══ GIVEN INFORMATION ══
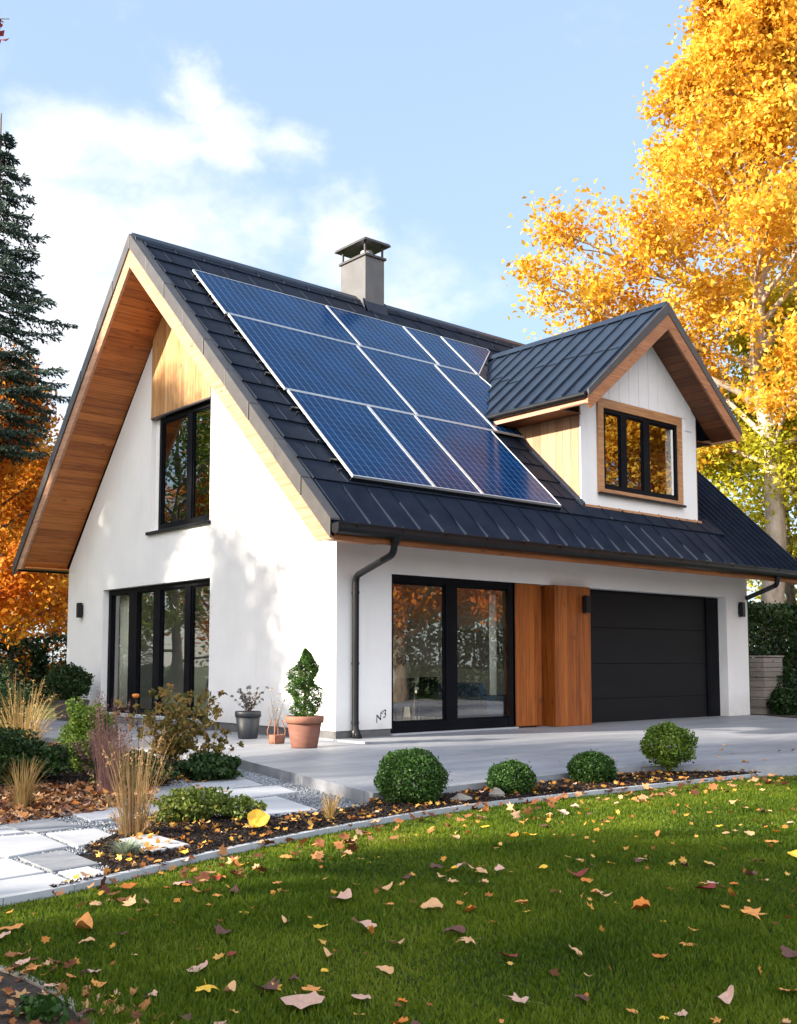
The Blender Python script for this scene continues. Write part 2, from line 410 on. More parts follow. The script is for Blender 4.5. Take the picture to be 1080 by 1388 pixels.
M['limeshrub'] = mat_leaf('lime_shrub', [(.1, (.04, .07, .012)), (.5, (.11, .16, .025)), (.85, (.24, .26, .05)), (.97, (.40, .22, .06))], .3, .5, 6, .4)
M['roseleaf'] = mat_leaf('rose_leaf', [(.1, (.05, .06, .012)), (.4, (.14, .13, .03)), (.7, (.30, .19, .05)), (.95, (.45, .24, .10))], .35, .5, 6, .3)
M['straw'] = mat_leaf('straw', [(.1, (.24, .14, .05)), (.5, (.42, .28, .10)), (.9, (.60, .46, .22))], .3, .7)
M['strawyellow'] = mat_leaf('straw_yellow', [(.1, (.09, .10, .03)), (.4, (.24, .17, .07)), (.7, (.38, .22, .12)), (.95, (.50, .34, .22))], .35, .7)
M['purplegrass'] = mat_leaf('purple_grass', [(.1, (.10, .05, .05)), (.5, (.22, .12, .11)), (.9, (.34, .20, .17))], .3, .8)
M['silver'] = mat_leaf('silver_leaf', [(.1, (.14, .18, .12)), (.5, (.28, .34, .24)), (.9, (.45, .48, .38))], .2, .8)
M['greyplant'] = mat_leaf('grey_plant', [(.1, (.05, .05, .055)), (.5, (.16, .14, .13)), (.9, (.42, .38, .28))], .2, .8)
LEAFCOL = dict(k=((.50, .29, .21), (.66, .42, .31)), t=((.50, .26, .12), (.68, .42, .20)), o=((.55, .19, .04), (.72, .34, .08)),
               O=((.50, .12, .015), (.70, .24, .02)), y=((.66, .36, .02), (.80, .52, .05)), b=((.075, .025, .018), (.16, .065, .045)), r=((.18, .015, .012), (.30, .04, .02)))
for k, (a, b_) in LEAFCOL.items():
    M['fallen_' + k] = mat_noise('fallen_leaf_' + k, [(.3, a), (.7, b_)], 28, .6, .4, 90, bdist=.004)

# ------------------------------------------------------------------ camera
CAM = Vector((-10.29658, -13.62468, 1.2)); YAW = .86482; PITCH = .08287
fw = Vector((math.cos(PITCH)*math.cos(YAW), math.cos(PITCH)*math.sin(YAW), math.sin(PITCH)))
cd = bpy.data.cameras.new('camera'); cam = bpy.data.objects.new('camera', cd); col.objects.link(cam)
cam.location = CAM; cam.rotation_euler = fw.to_track_quat('-Z', 'Y').to_euler()
cd.sensor_fit = 'HORIZONTAL'; cd.sensor_width = 36; cd.lens = 1435.904/1080*36*1.0; cd.shift_y = (780-694)/1080
cd.clip_end = 2000; cd.clip_start = .05
scene.camera = cam

# ------------------------------------------------------------------ light & sky
SUN = Vector((-1.0, .32, .42)).normalized()      # direction towards the sun
sl = bpy.data.lights.new('sun', 'SUN'); sl.energy = 5.0; sl.angle = R_(1.1); sl.color = (1.0, .88, .72)
so = bpy.data.objects.new('sun', sl); col.objects.link(so); so.location = (-20, 5, 20)
so.rotation_euler = SUN.to_track_quat('Z', 'Y').to_euler()
w = bpy.data.worlds.new('World'); scene.world = w; w.use_nodes = True
nt = w.node_tree; bg = nt.nodes['Background']
sky = nt.nodes.new('ShaderNodeTexSky'); sky.sky_type = 'NISHITA'; sky.sun_disc = False
sky.sun_elevation = math.asin(SUN.z); sky.sun_rotation = math.atan2(SUN.x, SUN.y)
sky.air_density = 1.0; sky.dust_density = .6; sky.ozone_density = 2.0
tc = nt.nodes.new('ShaderNodeTexCoord')
nz = N(nt, 'ShaderNodeTexNoise', Scale=6.5, Detail=9, Roughness=.58, Distortion=.25); 
mp = nt.nodes.new('ShaderNodeMapping'); mp.inputs['Scale'].default_value = (1, 1, 1.9); mp.inputs['Location'].default_value = (3.1, .6, .2)
nt.links.new(tc.outputs['Generated'], mp.inputs[0]); nt.links.new(mp.outputs[0], nz.inputs['Vector'])
wn_ = N(nt, 'ShaderNodeTexNoise', Scale=9, Detail=6, Roughness=.6); nt.links.new(tc.outputs['Generated'], wn_.inputs['Vector'])
wv = nt.nodes.new('ShaderNodeVectorMath'); wv.operation = 'MULTIPLY_ADD'; wv.inputs[1].default_value = (.16, .16, .12)
nt.links.new(wn_.outputs['Color'], wv.inputs[0])
wo = nt.nodes.new('ShaderNodeVectorMath'); wo.operation = 'ADD'; wo.inputs[1].default_value = (-.08, -.08, -.06)
nt.links.new(tc.outputs['Generated'], wo.inputs[0]); nt.links.new(wo.outputs[0], wv.inputs[2])
dens = None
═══
GOAL OF THE EXERCISE
The listing above needs to be output again exactly. Don't include the pictures.

TASK ANSWER
The Blender Python script for this scene continues. Write part 2, from line 410 on. More parts follow. The script is for Blender 4.5. Take the picture to be 1080 by 1388 pixels.
M['limeshrub'] = mat_leaf('lime_shrub', [(.1, (.04, .07, .012)), (.5, (.11, .16, .025)), (.85, (.24, .26, .05)), (.97, (.40, .22, .06))], .3, .5, 6, .4)
M['roseleaf'] = mat_leaf('rose_leaf', [(.1, (.05, .06, .012)), (.4, (.14, .13, .03)), (.7, (.30, .19, .05)), (.95, (.45, .24, .10))], .35, .5, 6, .3)
M['straw'] = mat_leaf('straw', [(.1, (.24, .14, .05)), (.5, (.42, .28, .10)), (.9, (.60, .46, .22))], .3, .7)
M['strawyellow'] = mat_leaf('straw_yellow', [(.1, (.09, .10, .03)), (.4, (.24, .17, .07)), (.7, (.38, .22, .12)), (.95, (.50, .34, .22))], .35, .7)
M['purplegrass'] = mat_leaf('purple_grass', [(.1, (.10, .05, .05)), (.5, (.22, .12, .11)), (.9, (.34, .20, .17))], .3, .8)
M['silver'] = mat_leaf('silver_leaf', [(.1, (.14, .18, .12)), (.5, (.28, .34, .24)), (.9, (.45, .48, .38))], .2, .8)
M['greyplant'] = mat_leaf('grey_plant', [(.1, (.05, .05, .055)), (.5, (.16, .14, .13)), (.9, (.42, .38, .28))], .2, .8)
LEAFCOL = dict(k=((.50, .29, .21), (.66, .42, .31)), t=((.50, .26, .12), (.68, .42, .20)), o=((.55, .19, .04), (.72, .34, .08)),
               O=((.50, .12, .015), (.70, .24, .02)), y=((.66, .36, .02), (.80, .52, .05)), b=((.075, .025, .018), (.16, .065, .045)), r=((.18, .015, .012), (.30, .04, .02)))
for k, (a, b_) in LEAFCOL.items():
    M['fallen_' + k] = mat_noise('fallen_leaf_' + k, [(.3, a), (.7, b_)], 28, .6, .4, 90, bdist=.004)

# ------------------------------------------------------------------ camera
CAM = Vector((-10.29658, -13.62468, 1.2)); YAW = .86482; PITCH = .08287
fw = Vector((math.cos(PITCH)*math.cos(YAW), math.cos(PITCH)*math.sin(YAW), math.sin(PITCH)))
cd = bpy.data.cameras.new('camera'); cam = bpy.data.objects.new('camera', cd); col.objects.link(cam)
cam.location = CAM; cam.rotation_euler = fw.to_track_quat('-Z', 'Y').to_euler()
cd.sensor_fit = 'HORIZONTAL'; cd.sensor_width = 36; cd.lens = 1435.904/1080*36*1.0; cd.shift_y = (780-694)/1080
cd.clip_end = 2000; cd.clip_start = .05
scene.camera = cam

# ------------------------------------------------------------------ light & sky
SUN = Vector((-1.0, .32, .42)).normalized()      # direction towards the sun
sl = bpy.data.lights.new('sun', 'SUN'); sl.energy = 5.0; sl.angle = R_(1.1); sl.color = (1.0, .88, .72)
so = bpy.data.objects.new('sun', sl); col.objects.link(so); so.location = (-20, 5, 20)
so.rotation_euler = SUN.to_track_quat('Z', 'Y').to_euler()
w = bpy.data.worlds.new('World'); scene.world = w; w.use_nodes = True
nt = w.node_tree; bg = nt.nodes['Background']
sky = nt.nodes.new('ShaderNodeTexSky'); sky.sky_type = 'NISHITA'; sky.sun_disc = False
sky.sun_elevation = math.asin(SUN.z); sky.sun_rotation = math.atan2(SUN.x, SUN.y)
sky.air_density = 1.0; sky.dust_density = .6; sky.ozone_density = 2.0
tc = nt.nodes.new('ShaderNodeTexCoord')
nz = N(nt, 'ShaderNodeTexNoise', Scale=6.5, Detail=9, Roughness=.58, Distortion=.25); 
mp = nt.nodes.new('ShaderNodeMapping'); mp.inputs['Scale'].default_value = (1, 1, 1.9); mp.inputs['Location'].default_value = (3.1, .6, .2)
nt.links.new(tc.outputs['Generated'], mp.inputs[0]); nt.links.new(mp.outputs[0], nz.inputs['Vector'])
wn_ = N(nt, 'ShaderNodeTexNoise', Scale=9, Detail=6, Roughness=.6); nt.links.new(tc.outputs['Generated'], wn_.inputs['Vector'])
wv = nt.nodes.new('ShaderNodeVectorMath'); wv.operation = 'MULTIPLY_ADD'; wv.inputs[1].default_value = (.16, .16, .12)
nt.links.new(wn_.outputs['Color'], wv.inputs[0])
wo = nt.nodes.new('ShaderNodeVectorMath'); wo.operation = 'ADD'; wo.inputs[1].default_value = (-.08, -.08, -.06)
nt.links.new(tc.outputs['Generated'], wo.inputs[0]); nt.links.new(wo.outputs[0], wv.inputs[2])
dens = None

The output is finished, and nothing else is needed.